▶ _Problem description_
Show all lines that include the string "parts"; copy each one.

-.-.-

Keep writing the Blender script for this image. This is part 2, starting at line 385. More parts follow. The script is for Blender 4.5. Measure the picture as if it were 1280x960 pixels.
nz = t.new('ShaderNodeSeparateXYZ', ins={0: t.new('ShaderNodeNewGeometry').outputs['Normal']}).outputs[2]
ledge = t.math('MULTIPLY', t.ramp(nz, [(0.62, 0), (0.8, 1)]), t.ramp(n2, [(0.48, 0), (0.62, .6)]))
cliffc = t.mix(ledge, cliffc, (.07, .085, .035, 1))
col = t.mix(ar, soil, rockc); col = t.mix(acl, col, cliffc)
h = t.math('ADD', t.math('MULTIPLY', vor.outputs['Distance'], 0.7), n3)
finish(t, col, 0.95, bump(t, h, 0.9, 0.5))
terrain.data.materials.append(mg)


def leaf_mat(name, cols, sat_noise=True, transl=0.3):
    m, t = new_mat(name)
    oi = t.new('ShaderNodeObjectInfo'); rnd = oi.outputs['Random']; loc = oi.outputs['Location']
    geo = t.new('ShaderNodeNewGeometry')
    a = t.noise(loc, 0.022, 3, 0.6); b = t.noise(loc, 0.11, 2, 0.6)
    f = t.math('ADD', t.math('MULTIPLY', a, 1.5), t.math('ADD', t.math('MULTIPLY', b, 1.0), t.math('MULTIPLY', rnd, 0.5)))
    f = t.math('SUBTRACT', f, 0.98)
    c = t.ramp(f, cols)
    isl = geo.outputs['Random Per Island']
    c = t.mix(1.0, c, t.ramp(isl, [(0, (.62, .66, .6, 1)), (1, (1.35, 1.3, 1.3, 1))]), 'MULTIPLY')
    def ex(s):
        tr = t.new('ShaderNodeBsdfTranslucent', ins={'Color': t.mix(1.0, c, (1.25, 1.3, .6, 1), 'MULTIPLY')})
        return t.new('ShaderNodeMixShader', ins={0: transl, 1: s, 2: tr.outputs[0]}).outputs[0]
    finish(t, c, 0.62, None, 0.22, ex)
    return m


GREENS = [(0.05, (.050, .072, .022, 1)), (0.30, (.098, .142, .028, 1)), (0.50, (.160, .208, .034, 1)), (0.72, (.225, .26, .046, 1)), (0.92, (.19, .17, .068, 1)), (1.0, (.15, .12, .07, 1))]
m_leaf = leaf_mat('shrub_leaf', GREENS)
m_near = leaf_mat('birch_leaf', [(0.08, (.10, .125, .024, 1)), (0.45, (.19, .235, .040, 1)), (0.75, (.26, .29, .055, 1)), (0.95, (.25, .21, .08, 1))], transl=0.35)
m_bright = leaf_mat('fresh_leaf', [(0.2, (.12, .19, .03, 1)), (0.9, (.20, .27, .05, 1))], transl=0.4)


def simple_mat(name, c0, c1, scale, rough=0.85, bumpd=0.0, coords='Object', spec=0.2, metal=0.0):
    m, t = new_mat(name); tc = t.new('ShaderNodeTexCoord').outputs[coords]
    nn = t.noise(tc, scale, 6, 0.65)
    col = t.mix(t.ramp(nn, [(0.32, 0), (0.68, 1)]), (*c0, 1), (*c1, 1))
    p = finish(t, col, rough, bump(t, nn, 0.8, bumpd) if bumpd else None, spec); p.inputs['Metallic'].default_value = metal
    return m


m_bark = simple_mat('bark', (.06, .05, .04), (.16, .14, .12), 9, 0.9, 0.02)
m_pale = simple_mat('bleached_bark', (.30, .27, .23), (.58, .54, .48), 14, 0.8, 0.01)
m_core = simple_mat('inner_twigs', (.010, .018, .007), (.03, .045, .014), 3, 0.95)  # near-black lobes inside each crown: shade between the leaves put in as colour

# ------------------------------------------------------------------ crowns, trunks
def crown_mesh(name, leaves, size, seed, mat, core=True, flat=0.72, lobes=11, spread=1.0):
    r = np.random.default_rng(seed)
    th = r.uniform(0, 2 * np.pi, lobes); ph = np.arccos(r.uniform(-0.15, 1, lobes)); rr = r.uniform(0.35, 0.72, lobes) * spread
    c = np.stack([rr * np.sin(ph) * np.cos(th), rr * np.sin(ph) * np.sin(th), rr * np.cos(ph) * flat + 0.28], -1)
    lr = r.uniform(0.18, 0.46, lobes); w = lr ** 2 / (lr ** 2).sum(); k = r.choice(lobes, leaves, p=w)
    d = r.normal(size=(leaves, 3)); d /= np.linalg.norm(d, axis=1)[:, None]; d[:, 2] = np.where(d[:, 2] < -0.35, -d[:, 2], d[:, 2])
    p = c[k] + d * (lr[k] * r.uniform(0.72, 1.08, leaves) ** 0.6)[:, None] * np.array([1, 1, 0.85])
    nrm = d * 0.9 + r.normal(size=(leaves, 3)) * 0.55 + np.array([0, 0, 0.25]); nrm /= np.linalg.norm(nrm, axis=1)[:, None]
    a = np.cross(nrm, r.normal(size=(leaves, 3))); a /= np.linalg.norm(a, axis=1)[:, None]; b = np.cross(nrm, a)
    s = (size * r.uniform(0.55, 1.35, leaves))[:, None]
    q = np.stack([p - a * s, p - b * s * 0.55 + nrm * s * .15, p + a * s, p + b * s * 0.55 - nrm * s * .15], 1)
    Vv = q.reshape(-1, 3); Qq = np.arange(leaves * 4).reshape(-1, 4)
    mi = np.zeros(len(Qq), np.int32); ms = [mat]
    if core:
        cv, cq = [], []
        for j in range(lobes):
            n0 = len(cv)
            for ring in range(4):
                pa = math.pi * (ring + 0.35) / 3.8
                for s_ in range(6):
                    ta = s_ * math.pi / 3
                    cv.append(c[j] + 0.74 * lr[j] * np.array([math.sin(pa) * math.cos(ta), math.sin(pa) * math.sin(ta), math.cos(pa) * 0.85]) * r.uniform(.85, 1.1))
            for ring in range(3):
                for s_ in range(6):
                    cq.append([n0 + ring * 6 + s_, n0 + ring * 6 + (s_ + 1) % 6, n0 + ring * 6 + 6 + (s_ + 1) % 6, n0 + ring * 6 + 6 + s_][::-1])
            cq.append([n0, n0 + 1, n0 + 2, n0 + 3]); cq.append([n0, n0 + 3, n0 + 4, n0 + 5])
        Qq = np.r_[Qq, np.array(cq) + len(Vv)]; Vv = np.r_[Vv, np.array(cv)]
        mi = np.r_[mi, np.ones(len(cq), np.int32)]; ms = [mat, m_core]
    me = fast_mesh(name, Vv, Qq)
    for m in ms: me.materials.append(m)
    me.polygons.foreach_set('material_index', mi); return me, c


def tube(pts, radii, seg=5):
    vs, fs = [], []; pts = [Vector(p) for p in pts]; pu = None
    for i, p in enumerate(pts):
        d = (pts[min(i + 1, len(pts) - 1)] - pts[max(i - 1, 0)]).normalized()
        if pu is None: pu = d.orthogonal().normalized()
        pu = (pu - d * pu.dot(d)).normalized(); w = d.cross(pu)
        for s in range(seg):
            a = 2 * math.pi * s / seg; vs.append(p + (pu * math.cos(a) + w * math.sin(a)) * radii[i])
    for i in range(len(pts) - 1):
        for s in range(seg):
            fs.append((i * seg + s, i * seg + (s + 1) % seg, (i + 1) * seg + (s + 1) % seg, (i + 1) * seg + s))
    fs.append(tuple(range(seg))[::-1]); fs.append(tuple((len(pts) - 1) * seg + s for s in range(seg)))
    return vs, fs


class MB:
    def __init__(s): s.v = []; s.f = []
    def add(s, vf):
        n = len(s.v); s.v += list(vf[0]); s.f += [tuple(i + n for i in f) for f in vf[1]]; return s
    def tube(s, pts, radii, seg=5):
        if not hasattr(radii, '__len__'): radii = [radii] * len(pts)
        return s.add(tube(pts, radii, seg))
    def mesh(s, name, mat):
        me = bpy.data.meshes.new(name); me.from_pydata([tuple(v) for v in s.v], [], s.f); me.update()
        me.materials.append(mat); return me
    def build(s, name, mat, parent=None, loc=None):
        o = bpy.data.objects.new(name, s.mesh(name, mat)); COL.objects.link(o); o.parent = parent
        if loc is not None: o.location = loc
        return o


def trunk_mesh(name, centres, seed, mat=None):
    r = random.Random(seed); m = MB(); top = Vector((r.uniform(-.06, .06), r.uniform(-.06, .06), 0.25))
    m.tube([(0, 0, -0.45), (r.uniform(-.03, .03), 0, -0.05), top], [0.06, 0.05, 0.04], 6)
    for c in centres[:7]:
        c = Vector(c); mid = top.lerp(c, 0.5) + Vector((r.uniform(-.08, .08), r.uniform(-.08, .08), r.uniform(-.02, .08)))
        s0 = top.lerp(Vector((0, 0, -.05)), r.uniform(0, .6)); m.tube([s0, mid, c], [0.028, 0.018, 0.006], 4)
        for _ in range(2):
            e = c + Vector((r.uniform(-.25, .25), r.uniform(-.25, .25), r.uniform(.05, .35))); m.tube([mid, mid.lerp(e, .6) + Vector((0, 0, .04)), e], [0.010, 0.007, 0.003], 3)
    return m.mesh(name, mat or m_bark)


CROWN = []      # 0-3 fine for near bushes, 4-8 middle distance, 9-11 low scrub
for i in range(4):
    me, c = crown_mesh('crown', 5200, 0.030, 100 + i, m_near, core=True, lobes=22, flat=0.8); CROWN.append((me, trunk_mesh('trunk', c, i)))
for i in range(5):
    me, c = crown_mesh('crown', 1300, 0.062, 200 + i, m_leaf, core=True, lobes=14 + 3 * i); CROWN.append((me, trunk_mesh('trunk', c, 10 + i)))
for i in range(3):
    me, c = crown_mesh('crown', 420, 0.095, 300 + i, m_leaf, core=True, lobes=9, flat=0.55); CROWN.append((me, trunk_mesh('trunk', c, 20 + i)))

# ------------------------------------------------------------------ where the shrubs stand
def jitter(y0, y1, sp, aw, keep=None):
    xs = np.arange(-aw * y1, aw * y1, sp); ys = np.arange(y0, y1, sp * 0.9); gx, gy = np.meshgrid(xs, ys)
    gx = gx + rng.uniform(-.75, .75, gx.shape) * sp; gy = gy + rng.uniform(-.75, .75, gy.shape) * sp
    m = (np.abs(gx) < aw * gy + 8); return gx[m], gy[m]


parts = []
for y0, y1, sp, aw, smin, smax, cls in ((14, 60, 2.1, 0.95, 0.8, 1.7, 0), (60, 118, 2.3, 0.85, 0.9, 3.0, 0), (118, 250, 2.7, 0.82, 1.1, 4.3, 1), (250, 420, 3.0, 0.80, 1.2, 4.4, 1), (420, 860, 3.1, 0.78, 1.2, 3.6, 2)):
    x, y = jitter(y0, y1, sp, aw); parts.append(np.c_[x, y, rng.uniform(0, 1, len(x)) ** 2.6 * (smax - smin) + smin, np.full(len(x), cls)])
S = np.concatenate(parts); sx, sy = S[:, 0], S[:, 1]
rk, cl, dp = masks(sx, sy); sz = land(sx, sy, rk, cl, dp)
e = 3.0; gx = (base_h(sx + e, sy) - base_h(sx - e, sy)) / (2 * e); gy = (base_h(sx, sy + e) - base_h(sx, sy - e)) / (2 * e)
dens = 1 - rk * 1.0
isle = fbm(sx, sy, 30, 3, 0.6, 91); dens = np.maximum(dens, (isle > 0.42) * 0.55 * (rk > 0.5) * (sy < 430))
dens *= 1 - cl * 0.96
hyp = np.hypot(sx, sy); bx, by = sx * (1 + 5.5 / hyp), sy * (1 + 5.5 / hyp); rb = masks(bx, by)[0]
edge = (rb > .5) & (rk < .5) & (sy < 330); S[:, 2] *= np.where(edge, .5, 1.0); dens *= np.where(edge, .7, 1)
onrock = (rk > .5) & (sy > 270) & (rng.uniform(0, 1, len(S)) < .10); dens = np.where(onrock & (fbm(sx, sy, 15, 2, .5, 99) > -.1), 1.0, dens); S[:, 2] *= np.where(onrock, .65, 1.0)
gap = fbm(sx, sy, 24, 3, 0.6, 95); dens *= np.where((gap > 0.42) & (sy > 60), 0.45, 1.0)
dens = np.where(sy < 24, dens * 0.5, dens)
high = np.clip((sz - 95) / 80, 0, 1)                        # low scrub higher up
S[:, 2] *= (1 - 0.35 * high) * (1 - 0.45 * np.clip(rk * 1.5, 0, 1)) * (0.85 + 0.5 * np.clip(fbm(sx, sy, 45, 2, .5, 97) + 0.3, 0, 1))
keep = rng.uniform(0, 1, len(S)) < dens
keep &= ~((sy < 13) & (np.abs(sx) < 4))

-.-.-

▶ _Reply to the exercise_
Keep writing the Blender script for this image. This is part 2, starting at line 385. More parts follow. The script is for Blender 4.5. Measure the picture as if it were 1280x960 pixels.
parts = []
    x, y = jitter(y0, y1, sp, aw); parts.append(np.c_[x, y, rng.uniform(0, 1, len(x)) ** 2.6 * (smax - smin) + smin, np.full(len(x), cls)])
S = np.concatenate(parts); sx, sy = S[:, 0], S[:, 1]